In its first year, the cafe averaged about a dozen kids per day. But two years ago, Ward and Graham revamped the menu, and now they see 80 to 130 kids every lunch hour.
It's not just kids who come for lunch. Neighbours often stop by as the kids start heading back for afternoon classes. Some are given extra packaged goods to take home from a small office in the back that they've transformed into a large pantry — their own little food bank.
Ohana gets support from the Community Kitchen Program of Calgary. On Thursdays, they go "shopping" at Spinz-a-Round, a Community Kitchen food rescue program that collects produce, bread and other donations from markets, restaurants and retailers to redistribute to agencies in need.
Ward and Graham fill up a van with donated food they know they can use, like canned goods, baking supplies, fresh produce and granola bars.
Food donations
They often get food donations.
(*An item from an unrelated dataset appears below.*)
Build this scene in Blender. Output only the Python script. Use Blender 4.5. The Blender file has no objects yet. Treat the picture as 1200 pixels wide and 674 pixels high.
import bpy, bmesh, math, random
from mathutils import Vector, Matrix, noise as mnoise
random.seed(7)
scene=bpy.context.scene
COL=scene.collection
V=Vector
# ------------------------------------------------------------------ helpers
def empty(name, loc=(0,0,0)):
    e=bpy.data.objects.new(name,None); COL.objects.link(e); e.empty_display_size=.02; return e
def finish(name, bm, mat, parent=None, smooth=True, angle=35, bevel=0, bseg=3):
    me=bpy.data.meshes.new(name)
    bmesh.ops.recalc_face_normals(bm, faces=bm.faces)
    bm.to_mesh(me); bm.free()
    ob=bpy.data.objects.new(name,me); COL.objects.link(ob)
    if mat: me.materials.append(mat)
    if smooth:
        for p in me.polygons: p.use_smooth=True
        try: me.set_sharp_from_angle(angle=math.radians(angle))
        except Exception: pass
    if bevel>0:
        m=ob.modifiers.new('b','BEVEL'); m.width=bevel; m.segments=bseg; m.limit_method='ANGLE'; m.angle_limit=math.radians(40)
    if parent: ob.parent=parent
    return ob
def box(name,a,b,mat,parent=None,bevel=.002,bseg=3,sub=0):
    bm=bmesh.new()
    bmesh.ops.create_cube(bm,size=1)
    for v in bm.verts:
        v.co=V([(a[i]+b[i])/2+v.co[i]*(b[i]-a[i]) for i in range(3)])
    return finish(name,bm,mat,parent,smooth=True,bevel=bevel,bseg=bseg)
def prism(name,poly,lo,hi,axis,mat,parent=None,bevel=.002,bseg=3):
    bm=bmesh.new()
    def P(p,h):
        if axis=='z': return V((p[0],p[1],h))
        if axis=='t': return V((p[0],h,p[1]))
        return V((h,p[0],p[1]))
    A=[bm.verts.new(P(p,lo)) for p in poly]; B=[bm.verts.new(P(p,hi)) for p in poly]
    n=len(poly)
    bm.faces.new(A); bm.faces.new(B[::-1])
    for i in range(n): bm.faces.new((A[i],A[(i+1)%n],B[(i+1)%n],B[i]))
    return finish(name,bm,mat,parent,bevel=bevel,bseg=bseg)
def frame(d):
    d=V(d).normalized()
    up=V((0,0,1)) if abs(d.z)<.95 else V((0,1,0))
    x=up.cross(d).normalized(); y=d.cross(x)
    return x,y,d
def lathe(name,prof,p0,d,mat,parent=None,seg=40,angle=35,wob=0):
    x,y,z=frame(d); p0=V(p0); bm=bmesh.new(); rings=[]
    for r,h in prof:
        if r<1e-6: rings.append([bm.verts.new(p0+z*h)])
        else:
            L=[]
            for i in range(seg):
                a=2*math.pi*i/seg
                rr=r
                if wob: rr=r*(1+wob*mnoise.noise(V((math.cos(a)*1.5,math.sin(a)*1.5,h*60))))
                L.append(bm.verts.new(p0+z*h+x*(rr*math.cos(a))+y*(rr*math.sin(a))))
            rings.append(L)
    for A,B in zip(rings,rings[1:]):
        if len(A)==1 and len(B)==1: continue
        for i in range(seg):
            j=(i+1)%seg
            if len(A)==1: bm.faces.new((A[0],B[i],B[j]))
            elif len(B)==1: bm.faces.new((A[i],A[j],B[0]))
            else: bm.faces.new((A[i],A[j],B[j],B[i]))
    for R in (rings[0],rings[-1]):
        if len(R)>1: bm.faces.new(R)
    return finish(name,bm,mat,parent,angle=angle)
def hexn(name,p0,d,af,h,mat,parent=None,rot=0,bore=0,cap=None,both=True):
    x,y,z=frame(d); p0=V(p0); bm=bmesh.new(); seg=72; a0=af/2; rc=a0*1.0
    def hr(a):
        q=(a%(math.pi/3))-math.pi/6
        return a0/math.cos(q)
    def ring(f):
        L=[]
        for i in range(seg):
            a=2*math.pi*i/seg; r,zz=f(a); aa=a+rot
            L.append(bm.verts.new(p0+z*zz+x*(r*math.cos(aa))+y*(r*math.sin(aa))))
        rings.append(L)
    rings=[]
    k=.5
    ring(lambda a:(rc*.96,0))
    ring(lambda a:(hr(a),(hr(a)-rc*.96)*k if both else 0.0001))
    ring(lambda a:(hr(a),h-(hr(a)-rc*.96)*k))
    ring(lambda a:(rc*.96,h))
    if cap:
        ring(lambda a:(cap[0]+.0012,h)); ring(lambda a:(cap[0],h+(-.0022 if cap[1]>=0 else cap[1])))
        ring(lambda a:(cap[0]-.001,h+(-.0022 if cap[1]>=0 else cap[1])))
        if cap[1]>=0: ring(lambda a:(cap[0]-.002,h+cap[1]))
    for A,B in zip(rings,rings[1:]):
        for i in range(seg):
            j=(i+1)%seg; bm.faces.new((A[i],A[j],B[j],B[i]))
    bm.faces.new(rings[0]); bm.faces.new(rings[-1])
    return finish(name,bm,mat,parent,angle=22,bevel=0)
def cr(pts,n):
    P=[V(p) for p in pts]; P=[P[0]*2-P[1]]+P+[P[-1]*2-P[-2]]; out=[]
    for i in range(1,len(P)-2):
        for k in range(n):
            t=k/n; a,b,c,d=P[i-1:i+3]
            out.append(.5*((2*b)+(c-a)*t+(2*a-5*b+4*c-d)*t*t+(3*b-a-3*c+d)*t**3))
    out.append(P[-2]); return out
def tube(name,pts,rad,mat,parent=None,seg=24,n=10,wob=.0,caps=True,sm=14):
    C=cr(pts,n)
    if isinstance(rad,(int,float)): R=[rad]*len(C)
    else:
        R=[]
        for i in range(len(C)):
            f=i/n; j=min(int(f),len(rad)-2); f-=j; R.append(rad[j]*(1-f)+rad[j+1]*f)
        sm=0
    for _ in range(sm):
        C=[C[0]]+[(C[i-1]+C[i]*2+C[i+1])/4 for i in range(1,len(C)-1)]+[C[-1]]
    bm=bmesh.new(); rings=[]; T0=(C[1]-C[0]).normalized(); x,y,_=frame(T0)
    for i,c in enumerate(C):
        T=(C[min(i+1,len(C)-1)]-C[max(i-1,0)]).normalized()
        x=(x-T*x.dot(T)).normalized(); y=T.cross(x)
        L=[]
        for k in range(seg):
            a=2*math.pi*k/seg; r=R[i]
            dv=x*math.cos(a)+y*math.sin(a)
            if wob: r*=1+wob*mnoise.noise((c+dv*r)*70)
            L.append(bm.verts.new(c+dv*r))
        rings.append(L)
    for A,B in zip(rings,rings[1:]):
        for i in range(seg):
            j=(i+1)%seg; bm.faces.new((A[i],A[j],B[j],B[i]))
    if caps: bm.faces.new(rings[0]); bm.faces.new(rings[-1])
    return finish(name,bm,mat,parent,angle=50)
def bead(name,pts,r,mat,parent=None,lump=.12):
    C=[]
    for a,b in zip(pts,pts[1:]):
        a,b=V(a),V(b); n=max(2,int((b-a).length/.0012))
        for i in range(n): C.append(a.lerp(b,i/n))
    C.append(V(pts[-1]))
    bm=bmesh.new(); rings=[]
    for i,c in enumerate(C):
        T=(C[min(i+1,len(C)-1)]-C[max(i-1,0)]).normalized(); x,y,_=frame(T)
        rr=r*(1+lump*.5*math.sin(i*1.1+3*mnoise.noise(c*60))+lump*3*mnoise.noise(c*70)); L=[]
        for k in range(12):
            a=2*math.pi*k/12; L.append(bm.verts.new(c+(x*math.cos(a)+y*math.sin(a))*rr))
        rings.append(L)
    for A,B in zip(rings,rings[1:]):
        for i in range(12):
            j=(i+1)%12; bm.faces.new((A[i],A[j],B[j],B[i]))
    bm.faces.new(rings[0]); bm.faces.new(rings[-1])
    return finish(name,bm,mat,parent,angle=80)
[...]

Earlier in the year, they received so many whole chickens, they spent days roasting and shredding the meat to freeze and make stock for soup. Some of it went on the barbecue chicken pizza.
"You never know what you can get, so you have to be creative," says Ward.
Sometimes it's a matter of sifting through slightly damaged pallets of otherwise perfectly edible food and coming up with something to do with it.
"Flats of cherry tomatoes? Roast them and turn them into pizza sauce," says Graham, who earned his position by imagining all the things that could be done with a random list of pantry ingredients.
"It's a little more manual work. Sometimes I've brought back things I didn't recognize," says Graham.
"We brought home taro root one time. We baked them and called them taro tots, and they were awful."
Another time they wound up with chayote squash — an edible gourd that resembles a bumpy bright green pear — and enlisted the help of some students to identify it and figure out how to cook it. They cubed and roasted them and they were delicious.
"We want to be a place where people can come and be cared for with no expectation of anything in return," says Ward.
"Well, except picking up their dishes."
When I walked back through the eating area to leave, there was no evidence of the previous lunch rush. No garbage, no food left on tables, all chairs tucked neatly back into place.